30 May, 2009

Instant Motherhood??

Debbie posted on her blog how, for her, instant motherhood didn't equate to feeling instantly like a Mommy. I started to write this in her comments section, but it got longer and longer, so I decided I'd just make it a post of my own.

I think with us, having C in the NICU for a week was a blessing in disguise. That gave us a mandatory incubation period. By that I don't mean the time he was in an incubator :O) rather a time when we were just alone without a lot of people around (if you don't count all the nurses and doctors.) I am thankful he was one of the most "well" babies in the NICU - it was scary enough as it was. But that gave me hours of just sitting quietly beside him, getting to know him and talk to him and just stare at him while he slept. By the time I could finally hold him, we had certainly already begun connecting.

Being in the delivery room and being right beside the little warming table they lay them on right away, and being one of the first faces he saw (aside from nurses) I am sure helped. Although it was just completely surreal. Like I'd taken some weird trip into TLC and landed in a combo of "A Baby Story" & "Adoption Stories!"

Since Hubby was on his way back from Dallas while C was being born and I was all alone on the adventure, I think the protective Mama lion immediately came out in me. And that carried over into the NICU since I was there alone most of the time while Hubby worked and held down the fort at home and then came over (it is an hour drive) at some point in each day.

The first few weeks home were hard. I'd never been through the newborn phase personally and it is MUCH different than bringing home an 11 month old rigidly sleep trained child. The sleep deprivation was the worst thing and the biggest road block. There's just no way around that.

And I must admit (Hubby and hundreds of others will say "I told you so") there is some magical bond between a Mommy and her baby boy. I really didn't understand beforehand, how could I? But it has happened to me.

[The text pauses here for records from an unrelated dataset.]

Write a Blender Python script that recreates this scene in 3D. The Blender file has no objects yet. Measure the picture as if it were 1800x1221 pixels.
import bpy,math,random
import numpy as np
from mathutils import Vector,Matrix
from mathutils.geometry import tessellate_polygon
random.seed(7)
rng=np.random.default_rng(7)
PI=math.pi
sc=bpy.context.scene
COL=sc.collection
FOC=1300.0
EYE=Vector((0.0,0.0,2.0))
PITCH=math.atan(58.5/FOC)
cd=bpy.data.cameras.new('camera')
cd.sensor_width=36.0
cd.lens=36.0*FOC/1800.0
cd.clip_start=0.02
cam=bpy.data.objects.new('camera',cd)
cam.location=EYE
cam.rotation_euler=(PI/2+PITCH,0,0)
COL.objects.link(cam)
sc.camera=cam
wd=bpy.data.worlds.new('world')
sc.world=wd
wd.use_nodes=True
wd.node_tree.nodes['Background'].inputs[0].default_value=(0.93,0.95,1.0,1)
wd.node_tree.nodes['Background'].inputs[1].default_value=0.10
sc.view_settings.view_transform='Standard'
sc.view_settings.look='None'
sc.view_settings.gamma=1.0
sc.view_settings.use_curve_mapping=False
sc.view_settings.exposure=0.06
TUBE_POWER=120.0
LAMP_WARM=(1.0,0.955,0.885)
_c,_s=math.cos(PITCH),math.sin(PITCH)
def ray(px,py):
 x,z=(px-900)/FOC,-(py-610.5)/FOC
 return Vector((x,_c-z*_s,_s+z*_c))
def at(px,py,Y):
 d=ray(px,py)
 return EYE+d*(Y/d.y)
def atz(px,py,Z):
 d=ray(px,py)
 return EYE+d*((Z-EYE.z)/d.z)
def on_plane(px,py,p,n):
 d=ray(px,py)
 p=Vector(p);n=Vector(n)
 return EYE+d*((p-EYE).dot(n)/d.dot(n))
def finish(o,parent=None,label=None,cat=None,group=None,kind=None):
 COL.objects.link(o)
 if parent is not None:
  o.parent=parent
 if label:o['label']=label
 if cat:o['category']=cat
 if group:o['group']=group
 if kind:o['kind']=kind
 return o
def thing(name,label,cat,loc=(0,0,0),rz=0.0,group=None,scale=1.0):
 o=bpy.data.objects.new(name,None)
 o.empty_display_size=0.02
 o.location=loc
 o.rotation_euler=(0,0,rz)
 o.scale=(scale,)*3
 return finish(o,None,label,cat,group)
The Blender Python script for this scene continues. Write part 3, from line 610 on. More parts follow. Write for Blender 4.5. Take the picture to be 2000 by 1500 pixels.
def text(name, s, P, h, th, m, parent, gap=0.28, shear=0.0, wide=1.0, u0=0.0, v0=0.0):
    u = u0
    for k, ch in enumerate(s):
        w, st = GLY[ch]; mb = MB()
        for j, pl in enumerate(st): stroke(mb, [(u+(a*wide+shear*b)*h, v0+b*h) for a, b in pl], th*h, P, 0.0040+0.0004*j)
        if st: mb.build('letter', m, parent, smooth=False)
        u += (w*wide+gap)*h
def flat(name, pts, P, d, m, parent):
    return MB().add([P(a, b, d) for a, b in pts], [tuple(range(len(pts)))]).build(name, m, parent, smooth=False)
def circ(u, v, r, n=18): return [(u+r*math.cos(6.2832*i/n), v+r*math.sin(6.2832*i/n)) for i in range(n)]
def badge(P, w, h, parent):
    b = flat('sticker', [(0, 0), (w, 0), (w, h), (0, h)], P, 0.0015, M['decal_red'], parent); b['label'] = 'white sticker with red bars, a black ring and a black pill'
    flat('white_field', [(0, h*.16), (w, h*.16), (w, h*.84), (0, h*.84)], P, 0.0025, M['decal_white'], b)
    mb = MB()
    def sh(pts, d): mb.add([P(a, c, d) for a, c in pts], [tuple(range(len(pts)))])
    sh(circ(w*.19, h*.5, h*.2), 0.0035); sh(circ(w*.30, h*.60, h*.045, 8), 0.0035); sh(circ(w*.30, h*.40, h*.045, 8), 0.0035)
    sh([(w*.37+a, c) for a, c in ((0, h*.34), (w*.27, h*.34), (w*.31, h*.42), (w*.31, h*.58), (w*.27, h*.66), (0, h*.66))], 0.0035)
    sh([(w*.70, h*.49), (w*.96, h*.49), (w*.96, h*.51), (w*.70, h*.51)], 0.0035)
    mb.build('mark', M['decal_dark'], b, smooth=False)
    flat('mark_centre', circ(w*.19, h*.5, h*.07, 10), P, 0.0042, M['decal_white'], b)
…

So, to sum it all up, I think I bonded with C more quickly than I did with D. Not that I don't love D now with all my heart, but it took me about 3 months to really feel like I was her Mommy. But I think just having the experience of C's first days attributed to our quicker bonding.

29 May, 2009

10 MONTHS OLD !!!

Can you believe I am already 10 months old!?!?

It's hair raising!

Hee hee, do you like my after the bath hair-do? If they decide to remake Seinfeld in 2038 I can play Kramer!

01 May, 2009

AT THE ZOO


D's second grade class visited the zoo on Tuesday. I went along to help out and ended up as "mama" to four children. We had a great time, but a storm came up and ended the day a couple hours earlier than expected.
D rode home with me instead of on the bus, so I went ahead and took her to feed the birds after the busses left. While she was feeding the birds and catching birds on her stick, for some reason the birds liked the mesh on my shoes. It was a bit ticklish with all those birds pecking on my shoe!

OUTSIDE











C loves to be outside in the sunshine.
But he still isn't sure if he loves the grass or not???